Une ressourcerie unique
Reste enfin un troisième bâtiment, pour un troisième projet totalement tourné vers une économie responsable et décarbonée : il s'agit de transformer l’énorme séchoir de 1 500 m2 sur quatre niveaux (soit 6 000 m2 au total) en matériothèque. Autrement dit, une ressourcerie destinée à stocker puis désassembler les décors des productions tournées dans le sud-ouest de la France, afin qu’ils soient réutilisés à volonté, aussi bien par les élèves de l’école que pour les futurs tournages dans la région.
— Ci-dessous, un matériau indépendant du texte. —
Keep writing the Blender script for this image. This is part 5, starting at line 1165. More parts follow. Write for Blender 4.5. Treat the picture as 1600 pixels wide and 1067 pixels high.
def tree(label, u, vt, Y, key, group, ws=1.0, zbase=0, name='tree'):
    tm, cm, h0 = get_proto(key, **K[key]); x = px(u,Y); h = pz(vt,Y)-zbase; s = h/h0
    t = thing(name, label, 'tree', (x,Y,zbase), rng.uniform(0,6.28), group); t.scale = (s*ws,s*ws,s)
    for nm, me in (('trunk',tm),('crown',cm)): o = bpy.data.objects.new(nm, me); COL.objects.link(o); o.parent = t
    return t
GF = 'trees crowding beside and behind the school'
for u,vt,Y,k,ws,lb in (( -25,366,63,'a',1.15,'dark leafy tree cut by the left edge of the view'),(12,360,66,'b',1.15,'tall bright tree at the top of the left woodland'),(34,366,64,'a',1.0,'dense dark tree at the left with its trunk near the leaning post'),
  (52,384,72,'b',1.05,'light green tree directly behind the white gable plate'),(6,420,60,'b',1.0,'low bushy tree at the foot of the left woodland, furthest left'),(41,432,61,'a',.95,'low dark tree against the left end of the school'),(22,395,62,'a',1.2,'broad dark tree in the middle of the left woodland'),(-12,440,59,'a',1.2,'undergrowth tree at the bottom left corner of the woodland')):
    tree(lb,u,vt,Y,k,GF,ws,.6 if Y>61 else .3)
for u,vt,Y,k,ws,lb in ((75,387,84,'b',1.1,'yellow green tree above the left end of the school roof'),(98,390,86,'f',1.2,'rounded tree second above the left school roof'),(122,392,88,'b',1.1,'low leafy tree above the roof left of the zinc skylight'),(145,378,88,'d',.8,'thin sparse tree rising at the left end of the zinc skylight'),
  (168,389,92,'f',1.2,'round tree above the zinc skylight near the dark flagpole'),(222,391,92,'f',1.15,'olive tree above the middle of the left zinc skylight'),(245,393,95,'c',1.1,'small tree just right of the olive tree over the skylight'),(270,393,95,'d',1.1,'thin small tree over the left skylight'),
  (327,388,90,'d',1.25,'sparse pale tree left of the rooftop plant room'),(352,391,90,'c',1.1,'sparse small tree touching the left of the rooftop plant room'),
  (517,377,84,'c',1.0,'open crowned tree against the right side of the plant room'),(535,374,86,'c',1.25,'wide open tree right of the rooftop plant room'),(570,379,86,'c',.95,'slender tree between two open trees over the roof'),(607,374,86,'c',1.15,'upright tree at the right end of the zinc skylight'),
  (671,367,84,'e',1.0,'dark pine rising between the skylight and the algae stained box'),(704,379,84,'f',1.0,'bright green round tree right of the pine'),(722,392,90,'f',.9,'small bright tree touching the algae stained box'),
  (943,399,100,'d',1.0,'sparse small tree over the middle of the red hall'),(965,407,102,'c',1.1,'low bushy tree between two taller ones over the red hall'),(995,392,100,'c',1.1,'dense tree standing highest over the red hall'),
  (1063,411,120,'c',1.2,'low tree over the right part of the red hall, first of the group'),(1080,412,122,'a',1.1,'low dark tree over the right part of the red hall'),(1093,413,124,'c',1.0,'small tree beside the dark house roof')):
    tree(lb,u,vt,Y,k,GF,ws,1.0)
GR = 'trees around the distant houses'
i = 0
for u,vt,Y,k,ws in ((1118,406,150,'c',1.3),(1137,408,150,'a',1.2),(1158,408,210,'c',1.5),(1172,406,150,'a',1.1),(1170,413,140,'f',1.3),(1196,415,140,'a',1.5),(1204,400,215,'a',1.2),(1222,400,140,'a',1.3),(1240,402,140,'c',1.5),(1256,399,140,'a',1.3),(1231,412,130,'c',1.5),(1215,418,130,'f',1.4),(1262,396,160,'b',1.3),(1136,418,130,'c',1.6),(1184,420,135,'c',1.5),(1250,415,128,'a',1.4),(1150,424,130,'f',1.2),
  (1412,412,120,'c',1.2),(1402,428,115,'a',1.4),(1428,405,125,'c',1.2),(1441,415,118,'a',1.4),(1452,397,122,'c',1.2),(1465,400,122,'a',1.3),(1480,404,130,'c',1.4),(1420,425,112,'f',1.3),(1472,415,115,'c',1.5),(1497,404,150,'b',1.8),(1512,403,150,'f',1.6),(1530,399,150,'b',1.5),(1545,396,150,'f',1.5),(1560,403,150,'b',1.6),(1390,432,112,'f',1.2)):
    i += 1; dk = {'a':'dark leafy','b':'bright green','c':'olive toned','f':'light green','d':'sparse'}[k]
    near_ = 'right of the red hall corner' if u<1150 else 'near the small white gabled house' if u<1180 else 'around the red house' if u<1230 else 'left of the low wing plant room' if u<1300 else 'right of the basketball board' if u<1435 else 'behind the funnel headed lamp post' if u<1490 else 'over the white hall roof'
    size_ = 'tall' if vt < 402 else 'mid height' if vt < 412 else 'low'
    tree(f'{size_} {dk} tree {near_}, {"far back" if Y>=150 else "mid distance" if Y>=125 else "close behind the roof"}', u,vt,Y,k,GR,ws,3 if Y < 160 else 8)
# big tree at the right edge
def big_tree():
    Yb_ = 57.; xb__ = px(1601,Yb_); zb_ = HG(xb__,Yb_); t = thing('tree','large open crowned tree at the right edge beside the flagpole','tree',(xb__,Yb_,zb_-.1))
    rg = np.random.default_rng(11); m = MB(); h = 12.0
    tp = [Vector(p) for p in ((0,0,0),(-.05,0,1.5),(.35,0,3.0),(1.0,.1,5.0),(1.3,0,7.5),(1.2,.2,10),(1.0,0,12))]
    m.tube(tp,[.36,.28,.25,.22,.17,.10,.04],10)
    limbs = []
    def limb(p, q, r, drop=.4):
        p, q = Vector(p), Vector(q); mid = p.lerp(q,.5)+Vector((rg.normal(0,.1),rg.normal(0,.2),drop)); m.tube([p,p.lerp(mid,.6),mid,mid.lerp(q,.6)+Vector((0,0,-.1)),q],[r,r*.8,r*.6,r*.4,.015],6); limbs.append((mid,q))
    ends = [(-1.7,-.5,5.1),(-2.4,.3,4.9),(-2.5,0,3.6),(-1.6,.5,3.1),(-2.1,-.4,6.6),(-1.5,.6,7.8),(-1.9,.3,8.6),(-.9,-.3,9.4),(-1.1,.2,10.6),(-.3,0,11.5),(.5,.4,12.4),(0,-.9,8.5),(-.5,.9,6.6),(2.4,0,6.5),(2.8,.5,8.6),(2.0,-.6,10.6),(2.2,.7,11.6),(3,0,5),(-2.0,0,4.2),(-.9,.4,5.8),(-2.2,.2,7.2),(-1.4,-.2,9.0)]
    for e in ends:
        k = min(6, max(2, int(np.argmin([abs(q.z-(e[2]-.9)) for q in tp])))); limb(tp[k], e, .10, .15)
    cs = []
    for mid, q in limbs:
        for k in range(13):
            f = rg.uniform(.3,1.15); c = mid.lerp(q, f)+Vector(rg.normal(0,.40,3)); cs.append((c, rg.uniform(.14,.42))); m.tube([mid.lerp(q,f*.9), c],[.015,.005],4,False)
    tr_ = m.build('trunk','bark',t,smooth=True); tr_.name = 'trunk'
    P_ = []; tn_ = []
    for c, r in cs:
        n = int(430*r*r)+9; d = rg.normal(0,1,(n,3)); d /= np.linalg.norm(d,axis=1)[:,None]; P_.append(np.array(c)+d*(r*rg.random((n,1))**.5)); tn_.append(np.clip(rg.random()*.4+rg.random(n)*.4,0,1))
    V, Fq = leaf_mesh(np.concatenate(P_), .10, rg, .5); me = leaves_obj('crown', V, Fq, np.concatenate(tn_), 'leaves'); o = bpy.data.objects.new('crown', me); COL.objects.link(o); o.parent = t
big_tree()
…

Il s’agirait d’un site unique en France : la seule ressourcerie actuellement existante se trouve à Paris et ne dépasse pas les 300 m2… Un lieu bientôt incontournable alors que le CNC (Centre national du cinéma) envisage d’éco-conditionnaliser ses aides dans un futur proche. Le cinéma demeure en effet une industrie polluante, en raison des matériaux utilisés et de la mobilité engendrée. À la fois cohérent, vertueux et concret, porté sur un territoire relativement pauvre et aux faibles perspectives professionnelles pour les jeunes, le projet France Tabac devrait voir le jour en 2027 dans sa version globale, sûrement plus tôt pour la ressourcerie.
Si l’idée d’utiliser les vastes espaces de France Tabac ne date pas d’hier, elle a bénéficié d’une étincelle en 2019, lors du tournage du film Le Dernier Duel de Ridley
Scott, avec notamment Matt Damon. Le tournage nécessitait une base logistique pour assembler des décors et on proposa au réalisateur britannique d’utiliser les hangars du site sarladais, suffisamment spacieux pour servir également de lieu de répétition pour les combats d’épée. La présence, pendant onze jours, de toute l’équipe de tournage permit en outre la réouverture des hôtels du coin en pleine basse saison, sans oublier l’activité générée notamment chez les restaurateurs. En tout, des retombées de l’ordre de 17 millions d’euros qui ont fini de convaincre que l’intérêt n’était pas seulement culturel, mais aussi économique.